In fact, Giant’s Causeway has sired foals out of 108 mares with Nijinsky II in their ancestries through his 2006 crop, and only six of those mares produced superior runners by him. Even when attempting to account for the superiority of a given runner, it’s important to know the ways in which the breeding of that runner is exceptional, relative to its broader pedigree context. I think it says as much about Giant’s Causeway as anything else I’ve ever seen that Footstepsinthesand’s third dam is by Grey Sovereign, of all things (that great quarter-horse sire line), with which, through females only, Giant’s Causeway has a strike rate of 5/16! And, it explains a lot about Footstepsinthesand, but stay away from the male strains (only 1/35).

It’s quite another thing, then, to cite an individual runner and to assess its breeding from the standpoint of its larger populational and pedigree context. True, that’s what I happen to be selling, but it’s hardly a circumstantial choice. The kind of statistical underpinning required by that approach is not as difficult as weaving a rope of sand, but, if it were easy to come by, everybody would be doing it.

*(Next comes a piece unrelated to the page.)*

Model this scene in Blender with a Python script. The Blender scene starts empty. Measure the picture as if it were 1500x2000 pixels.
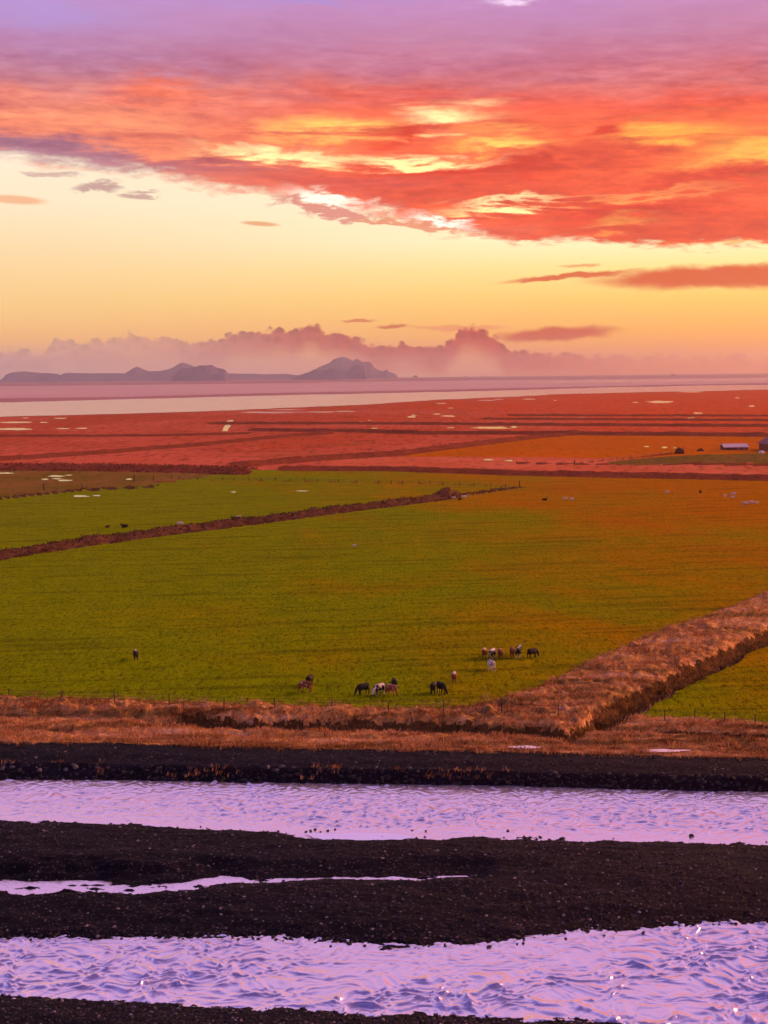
import bpy, bmesh, math, random
import numpy as np
from mathutils import Vector, Matrix

random.seed(7)
RNG = np.random.default_rng(11)
scene = bpy.context.scene
COL = scene.collection

# ------------------------------------------------------------------ camera
F = 2700.0                       # focal length in photograph pixels (1500 x 2000)
CAMZ = 36.0
HOR = 733.0                      # row of the true horizon at the middle column
PITCH = math.atan((1000 - HOR) / F)
ROLL = math.radians(-0.65)
cam_d = bpy.data.cameras.new("camera")
cam = bpy.data.objects.new("camera", cam_d)
COL.objects.link(cam)
cam_d.sensor_fit = 'VERTICAL'
cam_d.sensor_height = 36.0
cam_d.lens = 36.0 * F / 2000.0
cam_d.clip_start = 1.0
cam_d.clip_end = 80000.0
cam.location = (0, 0, CAMZ)
CAMR = Matrix.Rotation(math.pi / 2 - PITCH, 3, 'X') @ Matrix.Rotation(ROLL, 3, 'Z')
cam.rotation_euler = CAMR.to_euler()
scene.camera = cam


def ray(px, py):
    return CAMR @ Vector(((px - 750) / F, (1000 - py) / F, -1.0))


def G(px, py, z=0.0):            # where the sight line through a pixel meets level z
    d = ray(px, py)
    k = (z - CAMZ) / d.z
    return (d.x * k, d.y * k, z)


def AE(px, py):                  # azimuth and elevation in degrees
    d = ray(px, py).normalized()
    return math.degrees(math.atan2(d.x, d.y)), math.degrees(math.asin(d.z))


def lin(r, g, b, k=1.0):
    f = lambda c: (c / 255 / 12.92 if c / 255 <= .04045 else ((c / 255 + .055) / 1.055) ** 2.4) * k
    return (f(r), f(g), f(b), 1.0)


# ------------------------------------------------------------------ render / view
scene.view_settings.view_transform = 'Standard'
scene.view_settings.look = 'None'
scene.view_settings.exposure = 0.3
scene.view_settings.gamma = 1.0
scene.view_settings.use_curve_mapping = False
scene.render.engine = 'CYCLES'
cy = scene.cycles
cy.use_denoising = True
cy.max_bounces = 4
cy.diffuse_bounces = 1
cy.glossy_bounces = 2
cy.volume_bounces = 0
cy.transmission_bounces = 2
cy.use_adaptive_sampling = True
cy.adaptive_threshold = 0.03

# ------------------------------------------------------------------ sun
SUN_AZ, SUN_EL = 62.0, 20.0
sd = bpy.data.lights.new("sun", 'SUN')
sd.energy = 5.0
sd.angle = math.radians(30)
sd.color = (1.0, 0.42, 0.15)
sun = bpy.data.objects.new("sun", sd)
COL.objects.link(sun)
a_, e_ = math.radians(SUN_AZ), math.radians(SUN_EL)
sdir = Vector((math.sin(a_) * math.cos(e_), math.cos(a_) * math.cos(e_), math.sin(e_)))
sun.rotation_euler = (-sdir).to_track_quat('-Z', 'Y').to_euler()
sun.location = (0, 0, 200)

# ------------------------------------------------------------------ node helper


class NT:
    def __init__(s, tree):
        s.t = tree

    def n(s, kind, **kw):
        nd = s.t.nodes.new(kind)
        for k, v in kw.items():
            setattr(nd, k, v)
        return nd

    def put(s, sock, v):
        if isinstance(v, S):
            s.t.links.new(v.s, sock)
        elif v is not None:
            if hasattr(sock.default_value, '__len__') and not hasattr(v, '__len__'):
                v = (v,) * len(sock.default_value)
            sock.default_value = v

    def math(s, op, a, b=None, c=None, clamp=False):
        nd = s.n('ShaderNodeMath', operation=op, use_clamp=clamp)
        s.put(nd.inputs[0], a)
        if b is not None:
            s.put(nd.inputs[1], b)
        if c is not None:
            s.put(nd.inputs[2], c)
        return S(s, nd.outputs[0])

    def vec(s, x, y, z=0.0):
        nd = s.n('ShaderNodeCombineXYZ')
        for i, v in enumerate((x, y, z)):
            s.put(nd.inputs[i], v)
        return S(s, nd.outputs[0])

    def sep(s, v):
        nd = s.n('ShaderNodeSeparateXYZ')
        s.put(nd.inputs[0], v)
        return [S(s, o) for o in nd.outputs]

    def vmath(s, op, a, b=None):
        nd = s.n('ShaderNodeVectorMath', operation=op)
        s.put(nd.inputs[0], a)
        if b is not None:
            s.put(nd.inputs[1], b)
        return S(s, nd.outputs['Value' if op in ('LENGTH', 'DOT_PRODUCT') else 'Vector'])

    def noise(s, v, scale=1.0, detail=4.0, rough=0.55, dist=0.0, color=False):
        nd = s.n('ShaderNodeTexNoise', noise_dimensions='3D')
        s.put(nd.inputs['Vector'], v)
        s.put(nd.inputs['Scale'], scale)
        s.put(nd.inputs['Detail'], detail)
        s.put(nd.inputs['Roughness'], rough)
        s.put(nd.inputs['Distortion'], dist)
        return S(s, nd.outputs['Color' if color else 'Fac'])

    def step(s, x, lo, hi, a=0.0, b=1.0, kind='SMOOTHSTEP'):
        nd = s.n('ShaderNodeMapRange', interpolation_type=kind, clamp=True)
        for i, v in enumerate((x, lo, hi, a, b)):
            s.put(nd.inputs[i], v)
        return S(s, nd.outputs[0])

    def mix(s, f, a, b, blend='MIX'):
        nd = s.n('ShaderNodeMix', data_type='RGBA', blend_type=blend, clamp_factor=True)
        s.put(nd.inputs[0], f)
        s.put(nd.inputs[6], a)
        s.put(nd.inputs[7], b)
        return S(s, nd.outputs[2])

    def ramp(s, f, stops, interp='LINEAR'):
        nd = s.n('ShaderNodeValToRGB')
        cr = nd.color_ramp
        cr.interpolation = interp
        while len(cr.elements) < len(stops):
            cr.elements.new(0.5)
        for el, (p, c) in zip(cr.elements, stops):
            el.position = p
            el.color = c if hasattr(c, '__len__') else (c, c, c, 1)
        s.put(nd.inputs[0], f)
        return S(s, nd.outputs[0])


class S:
    def __init__(s, nt, sock):
        s.nt, s.s = nt, sock

    def __add__(s, o): return s.nt.math('ADD', s, o)
    def __radd__(s, o): return s.nt.math('ADD', o, s)
    def __sub__(s, o): return s.nt.math('SUBTRACT', s, o)
    def __rsub__(s, o): return s.nt.math('SUBTRACT', o, s)
    def __mul__(s, o): return s.nt.math('MULTIPLY', s, o)
    def __rmul__(s, o): return s.nt.math('MULTIPLY', o, s)
    def __truediv__(s, o): return s.nt.math('DIVIDE', s, o)


# ------------------------------------------------------------------ sky
world = bpy.data.worlds.new("World")
scene.world = world
world.use_nodes = True
wt = world.node_tree
wt.nodes.clear()
W = NT(wt)
tc = W.n('ShaderNodeTexCoord')
dx, dy, dz = W.sep(S(W, tc.outputs['Generated']))
DEG = 180 / math.pi
az = W.math('ARCTAN2', dx, dy) * DEG
el = W.math('ARCSINE', dz) * DEG
elp = W.math('MAXIMUM', el, 0.0)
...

The dam of Eskendereya (Giant’s Causeway–Aldebaran Light, by Seattle Slew) does not have Nijinsky II in her ancestry. If she did, there’s only about a 5% chance that Eskendereya would be one of Giant’s Causeway’s better runners, much less likely favorite for the 2010 Kentucky Derby. The breeding of his dam is, in fact, much more typical of the dams of Giant’s Causeway’s best runners, but not overwhelmingly so. From the standpoint of ancestors that have proven highly favorable to Giant’s Causeway, she ranks at the 48th percentile among the dams of all the foals he’s sired.

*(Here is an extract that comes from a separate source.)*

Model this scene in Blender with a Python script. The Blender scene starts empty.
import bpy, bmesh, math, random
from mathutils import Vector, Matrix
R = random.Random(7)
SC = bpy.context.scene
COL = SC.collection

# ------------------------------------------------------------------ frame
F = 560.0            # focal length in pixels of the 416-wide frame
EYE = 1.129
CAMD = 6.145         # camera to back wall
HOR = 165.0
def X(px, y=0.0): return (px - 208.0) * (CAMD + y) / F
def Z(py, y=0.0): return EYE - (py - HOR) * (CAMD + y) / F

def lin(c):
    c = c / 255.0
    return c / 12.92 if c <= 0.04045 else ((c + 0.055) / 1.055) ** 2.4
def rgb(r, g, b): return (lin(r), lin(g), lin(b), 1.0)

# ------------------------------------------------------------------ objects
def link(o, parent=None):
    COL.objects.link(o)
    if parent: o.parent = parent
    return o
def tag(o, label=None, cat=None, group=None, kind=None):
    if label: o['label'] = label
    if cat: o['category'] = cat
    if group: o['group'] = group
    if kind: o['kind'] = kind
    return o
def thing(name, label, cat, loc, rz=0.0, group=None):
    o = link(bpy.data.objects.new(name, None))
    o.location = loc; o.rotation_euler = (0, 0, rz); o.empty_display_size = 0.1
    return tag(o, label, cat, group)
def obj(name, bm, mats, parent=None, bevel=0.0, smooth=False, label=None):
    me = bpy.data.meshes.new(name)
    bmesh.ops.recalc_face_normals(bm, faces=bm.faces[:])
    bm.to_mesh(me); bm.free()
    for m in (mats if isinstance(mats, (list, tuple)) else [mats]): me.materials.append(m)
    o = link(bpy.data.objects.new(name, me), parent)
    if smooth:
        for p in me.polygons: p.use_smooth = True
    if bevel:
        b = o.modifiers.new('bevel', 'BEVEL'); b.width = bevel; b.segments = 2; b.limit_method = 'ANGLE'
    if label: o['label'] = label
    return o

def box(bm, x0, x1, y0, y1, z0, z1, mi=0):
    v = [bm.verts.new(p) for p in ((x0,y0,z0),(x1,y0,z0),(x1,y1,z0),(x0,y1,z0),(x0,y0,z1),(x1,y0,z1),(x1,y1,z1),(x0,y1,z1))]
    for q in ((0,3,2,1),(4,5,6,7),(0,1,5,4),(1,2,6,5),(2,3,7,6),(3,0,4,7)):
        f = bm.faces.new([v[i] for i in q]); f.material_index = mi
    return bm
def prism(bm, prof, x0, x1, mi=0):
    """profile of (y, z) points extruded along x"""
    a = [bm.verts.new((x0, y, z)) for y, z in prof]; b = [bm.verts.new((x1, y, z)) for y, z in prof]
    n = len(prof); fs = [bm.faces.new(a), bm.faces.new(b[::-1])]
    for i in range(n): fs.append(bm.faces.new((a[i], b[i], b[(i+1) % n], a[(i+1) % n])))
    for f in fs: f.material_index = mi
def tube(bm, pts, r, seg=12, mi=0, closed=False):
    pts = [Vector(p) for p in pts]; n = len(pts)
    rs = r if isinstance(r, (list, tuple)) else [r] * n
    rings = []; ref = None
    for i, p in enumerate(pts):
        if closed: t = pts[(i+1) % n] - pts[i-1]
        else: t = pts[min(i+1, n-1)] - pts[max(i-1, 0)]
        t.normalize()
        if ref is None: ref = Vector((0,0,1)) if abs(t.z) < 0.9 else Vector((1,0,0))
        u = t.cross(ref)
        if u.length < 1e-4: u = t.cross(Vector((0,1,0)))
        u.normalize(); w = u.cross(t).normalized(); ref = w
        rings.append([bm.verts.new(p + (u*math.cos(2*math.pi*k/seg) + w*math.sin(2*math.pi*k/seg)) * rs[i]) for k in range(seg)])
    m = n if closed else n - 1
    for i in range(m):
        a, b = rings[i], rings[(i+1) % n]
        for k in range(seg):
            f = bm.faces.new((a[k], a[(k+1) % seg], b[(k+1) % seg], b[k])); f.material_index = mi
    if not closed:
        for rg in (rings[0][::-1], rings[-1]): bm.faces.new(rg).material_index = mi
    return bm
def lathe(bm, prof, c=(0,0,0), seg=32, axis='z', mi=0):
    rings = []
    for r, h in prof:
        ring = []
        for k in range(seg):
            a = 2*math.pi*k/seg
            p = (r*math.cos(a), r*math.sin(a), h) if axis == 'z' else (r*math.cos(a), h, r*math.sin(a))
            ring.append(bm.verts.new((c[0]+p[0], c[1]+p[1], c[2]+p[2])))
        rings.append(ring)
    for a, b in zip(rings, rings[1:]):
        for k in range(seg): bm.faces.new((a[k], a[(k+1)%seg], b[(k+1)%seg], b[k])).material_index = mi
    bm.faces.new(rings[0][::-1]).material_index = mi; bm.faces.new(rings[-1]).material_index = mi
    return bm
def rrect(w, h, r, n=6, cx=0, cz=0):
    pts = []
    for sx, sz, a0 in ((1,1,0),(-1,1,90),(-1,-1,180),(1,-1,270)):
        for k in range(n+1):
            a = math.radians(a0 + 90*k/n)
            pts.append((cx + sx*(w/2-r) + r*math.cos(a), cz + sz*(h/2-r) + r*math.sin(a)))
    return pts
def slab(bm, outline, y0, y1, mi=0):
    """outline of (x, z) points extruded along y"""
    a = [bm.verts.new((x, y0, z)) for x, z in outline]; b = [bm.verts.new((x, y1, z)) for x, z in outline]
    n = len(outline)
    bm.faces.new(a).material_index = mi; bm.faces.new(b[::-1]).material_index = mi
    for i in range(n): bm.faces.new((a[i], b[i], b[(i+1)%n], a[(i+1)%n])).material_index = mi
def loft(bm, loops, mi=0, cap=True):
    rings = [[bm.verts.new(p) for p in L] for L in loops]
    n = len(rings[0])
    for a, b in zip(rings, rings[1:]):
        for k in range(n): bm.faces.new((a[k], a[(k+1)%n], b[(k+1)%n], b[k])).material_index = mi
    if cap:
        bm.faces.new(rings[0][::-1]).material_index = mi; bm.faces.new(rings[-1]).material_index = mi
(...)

The ancestors with which Giant’s Causeway has had very good strike rates don’t tell the story in this case, however. Aldebaran Light is a mare whose profile with Giant’s Causeway is characterized by a cluster of ancestors with which he has had an average rate of stakes production. With Seattle Slew, sire of Aldebaran Light, Giant’s Causeway has a strike rate of 7/75. That’s about as close to his average as an ancestor can be without nailing it exactly.

It’s no secret that Giant’s Causeway prefers Raise a Native to Northern Dancer, but Alydar, sire of Eskendereya’s second dam, has not been a favorite. He much prefers Mr. Prospector. His strike rate with Alydar is 2/34 overall, somewhat below average, but that’s deceptive because both of those superior runners were out of mares to which Alydar descended through female strains, as in this case. Giant’s Causeway’s strike rate with Alydar through female strains is 2/24, right around his average.

Those two runners are indicative. The dam of Pointilliste, winner of multiple stakes in France, including the Prix de Barbeville (G3), is by Alydar and out of a Habitat mare. She won stakes at distances of 12 and 15 furlongs. However, the breeding of Flying Spur, second to Rachel Alexandra in last year’s Fair Grounds Oaks (G2) is more telling. Her dam, Lakeway, is bred on exactly the same sire-line cross as the dam of Eskendereya. She’s by Seattle Slew and out of an Alydar mare.

So, both logically and actually, a cluster of ancestors that yield average frequencies of superior runners for a stallion does not mean you should expect an average runner. Such a profile still means an average rate of production of superior runners. So, it’s hardly surprising that a horse like Eskendereya could result from that kind of profile even though one can’t point to some overwhelmingly favorable factor and say, with warrantable confidence, “That’s why.”